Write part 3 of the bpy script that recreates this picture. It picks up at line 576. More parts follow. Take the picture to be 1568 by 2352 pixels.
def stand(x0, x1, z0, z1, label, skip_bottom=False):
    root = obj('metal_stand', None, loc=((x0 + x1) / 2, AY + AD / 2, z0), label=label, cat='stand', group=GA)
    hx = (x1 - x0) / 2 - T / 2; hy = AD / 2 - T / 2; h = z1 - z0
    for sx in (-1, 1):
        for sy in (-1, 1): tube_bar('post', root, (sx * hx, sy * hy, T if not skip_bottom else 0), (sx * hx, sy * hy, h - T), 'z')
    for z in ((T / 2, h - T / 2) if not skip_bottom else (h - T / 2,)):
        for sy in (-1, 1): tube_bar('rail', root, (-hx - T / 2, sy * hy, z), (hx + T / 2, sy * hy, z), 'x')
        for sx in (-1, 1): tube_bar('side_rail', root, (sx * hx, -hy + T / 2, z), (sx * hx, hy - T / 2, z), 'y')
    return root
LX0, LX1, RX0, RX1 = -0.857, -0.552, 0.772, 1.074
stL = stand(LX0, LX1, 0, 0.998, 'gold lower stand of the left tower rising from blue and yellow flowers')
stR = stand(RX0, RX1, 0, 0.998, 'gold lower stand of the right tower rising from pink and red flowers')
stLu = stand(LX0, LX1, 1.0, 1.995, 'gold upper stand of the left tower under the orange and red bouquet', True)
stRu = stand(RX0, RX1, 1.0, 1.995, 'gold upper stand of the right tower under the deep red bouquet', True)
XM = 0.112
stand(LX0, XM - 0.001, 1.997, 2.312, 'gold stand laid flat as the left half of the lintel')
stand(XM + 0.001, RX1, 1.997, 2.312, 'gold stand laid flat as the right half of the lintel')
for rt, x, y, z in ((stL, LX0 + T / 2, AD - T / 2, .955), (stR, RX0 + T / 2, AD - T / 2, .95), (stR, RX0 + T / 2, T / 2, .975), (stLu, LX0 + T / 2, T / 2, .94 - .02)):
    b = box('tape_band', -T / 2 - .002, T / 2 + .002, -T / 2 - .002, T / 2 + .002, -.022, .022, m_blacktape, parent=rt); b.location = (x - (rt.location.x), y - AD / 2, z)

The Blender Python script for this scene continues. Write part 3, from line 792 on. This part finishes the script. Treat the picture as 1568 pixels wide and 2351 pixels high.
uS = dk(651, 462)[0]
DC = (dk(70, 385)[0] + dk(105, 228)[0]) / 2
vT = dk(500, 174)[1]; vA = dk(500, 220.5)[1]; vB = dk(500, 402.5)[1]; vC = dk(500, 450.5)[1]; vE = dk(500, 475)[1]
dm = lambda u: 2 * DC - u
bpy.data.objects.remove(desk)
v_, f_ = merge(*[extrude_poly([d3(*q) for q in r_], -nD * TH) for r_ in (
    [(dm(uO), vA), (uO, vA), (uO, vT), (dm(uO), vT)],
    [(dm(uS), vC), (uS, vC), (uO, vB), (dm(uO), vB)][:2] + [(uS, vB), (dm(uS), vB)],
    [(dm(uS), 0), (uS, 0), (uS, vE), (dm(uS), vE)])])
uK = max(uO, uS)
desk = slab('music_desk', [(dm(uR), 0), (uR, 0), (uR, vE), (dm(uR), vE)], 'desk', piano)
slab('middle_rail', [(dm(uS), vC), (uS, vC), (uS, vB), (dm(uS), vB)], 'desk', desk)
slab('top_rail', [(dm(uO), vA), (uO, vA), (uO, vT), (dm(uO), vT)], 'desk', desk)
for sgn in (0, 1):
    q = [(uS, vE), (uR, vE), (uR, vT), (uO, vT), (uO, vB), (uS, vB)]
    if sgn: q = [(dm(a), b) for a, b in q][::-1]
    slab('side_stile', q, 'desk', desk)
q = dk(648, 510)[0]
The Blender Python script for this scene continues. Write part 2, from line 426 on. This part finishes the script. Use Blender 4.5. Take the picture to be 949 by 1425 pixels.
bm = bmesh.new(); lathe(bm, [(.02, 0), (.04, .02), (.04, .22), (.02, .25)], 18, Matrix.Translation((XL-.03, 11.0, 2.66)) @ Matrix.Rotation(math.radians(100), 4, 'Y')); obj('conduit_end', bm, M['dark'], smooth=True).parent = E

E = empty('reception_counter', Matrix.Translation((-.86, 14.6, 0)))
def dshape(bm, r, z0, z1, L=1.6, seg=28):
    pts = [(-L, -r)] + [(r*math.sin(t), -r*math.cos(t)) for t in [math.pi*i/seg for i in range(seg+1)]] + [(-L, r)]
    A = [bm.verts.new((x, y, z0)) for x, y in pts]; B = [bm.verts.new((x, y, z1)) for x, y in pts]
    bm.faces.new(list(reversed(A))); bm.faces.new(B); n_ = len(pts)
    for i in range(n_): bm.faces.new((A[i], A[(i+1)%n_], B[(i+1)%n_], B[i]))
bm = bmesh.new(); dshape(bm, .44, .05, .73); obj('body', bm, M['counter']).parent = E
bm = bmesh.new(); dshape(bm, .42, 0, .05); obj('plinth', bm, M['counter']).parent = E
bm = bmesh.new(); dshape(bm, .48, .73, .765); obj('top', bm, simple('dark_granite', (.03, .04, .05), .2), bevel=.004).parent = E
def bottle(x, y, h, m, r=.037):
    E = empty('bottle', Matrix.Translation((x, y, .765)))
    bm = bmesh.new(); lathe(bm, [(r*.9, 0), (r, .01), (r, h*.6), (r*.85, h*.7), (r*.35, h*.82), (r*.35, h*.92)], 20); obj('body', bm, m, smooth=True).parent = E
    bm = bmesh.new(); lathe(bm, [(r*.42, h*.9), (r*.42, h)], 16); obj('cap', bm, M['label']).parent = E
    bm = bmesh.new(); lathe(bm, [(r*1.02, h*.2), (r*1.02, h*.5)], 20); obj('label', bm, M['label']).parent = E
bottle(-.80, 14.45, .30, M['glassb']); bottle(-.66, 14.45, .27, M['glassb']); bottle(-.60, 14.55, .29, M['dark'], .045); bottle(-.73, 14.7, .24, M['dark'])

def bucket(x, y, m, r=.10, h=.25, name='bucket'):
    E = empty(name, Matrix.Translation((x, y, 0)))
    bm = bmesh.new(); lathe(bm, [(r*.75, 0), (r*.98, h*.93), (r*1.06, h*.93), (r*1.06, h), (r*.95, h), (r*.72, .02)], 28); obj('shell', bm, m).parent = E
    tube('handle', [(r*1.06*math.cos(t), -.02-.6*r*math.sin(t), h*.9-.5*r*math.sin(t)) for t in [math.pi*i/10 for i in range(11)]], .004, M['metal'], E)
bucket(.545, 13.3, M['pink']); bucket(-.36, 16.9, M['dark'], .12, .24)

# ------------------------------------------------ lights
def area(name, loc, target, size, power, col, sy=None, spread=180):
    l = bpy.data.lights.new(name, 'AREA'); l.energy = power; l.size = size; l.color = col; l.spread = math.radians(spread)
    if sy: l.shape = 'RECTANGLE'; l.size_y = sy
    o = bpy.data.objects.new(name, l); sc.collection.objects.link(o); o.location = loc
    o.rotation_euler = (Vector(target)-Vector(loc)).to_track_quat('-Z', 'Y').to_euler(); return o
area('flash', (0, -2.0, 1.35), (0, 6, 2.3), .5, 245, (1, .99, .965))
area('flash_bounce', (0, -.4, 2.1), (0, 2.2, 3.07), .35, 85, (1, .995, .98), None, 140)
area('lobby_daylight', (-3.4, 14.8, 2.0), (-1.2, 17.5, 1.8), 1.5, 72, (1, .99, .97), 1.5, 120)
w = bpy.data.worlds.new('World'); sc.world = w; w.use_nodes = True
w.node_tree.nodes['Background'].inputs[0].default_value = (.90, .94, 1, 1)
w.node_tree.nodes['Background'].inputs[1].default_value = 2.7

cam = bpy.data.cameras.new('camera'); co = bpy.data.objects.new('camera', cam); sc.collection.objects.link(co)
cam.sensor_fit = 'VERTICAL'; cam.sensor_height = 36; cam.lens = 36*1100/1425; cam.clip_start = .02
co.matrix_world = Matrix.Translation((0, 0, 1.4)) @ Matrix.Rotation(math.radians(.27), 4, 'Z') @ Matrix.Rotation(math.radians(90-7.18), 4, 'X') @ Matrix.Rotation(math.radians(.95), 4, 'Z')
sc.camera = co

**Work required**
Only the lines from the one with "2351 pixels high." up to the one with "q = dk(648, 510)[0]" should be repeated, both included, exactly as they appear.

**Solution**
The Blender Python script for this scene continues. Write part 3, from line 792 on. This part finishes the script. Treat the picture as 1568 pixels wide and 2351 pixels high.
uS = dk(651, 462)[0]
DC = (dk(70, 385)[0] + dk(105, 228)[0]) / 2
vT = dk(500, 174)[1]; vA = dk(500, 220.5)[1]; vB = dk(500, 402.5)[1]; vC = dk(500, 450.5)[1]; vE = dk(500, 475)[1]
dm = lambda u: 2 * DC - u
bpy.data.objects.remove(desk)
v_, f_ = merge(*[extrude_poly([d3(*q) for q in r_], -nD * TH) for r_ in (
    [(dm(uO), vA), (uO, vA), (uO, vT), (dm(uO), vT)],
    [(dm(uS), vC), (uS, vC), (uO, vB), (dm(uO), vB)][:2] + [(uS, vB), (dm(uS), vB)],
    [(dm(uS), 0), (uS, 0), (uS, vE), (dm(uS), vE)])])
uK = max(uO, uS)
desk = slab('music_desk', [(dm(uR), 0), (uR, 0), (uR, vE), (dm(uR), vE)], 'desk', piano)
slab('middle_rail', [(dm(uS), vC), (uS, vC), (uS, vB), (dm(uS), vB)], 'desk', desk)
slab('top_rail', [(dm(uO), vA), (uO, vA), (uO, vT), (dm(uO), vT)], 'desk', desk)
for sgn in (0, 1):
    q = [(uS, vE), (uR, vE), (uR, vT), (uO, vT), (uO, vB), (uS, vB)]
    if sgn: q = [(dm(a), b) for a, b in q][::-1]
    slab('side_stile', q, 'desk', desk)
q = dk(648, 510)[0]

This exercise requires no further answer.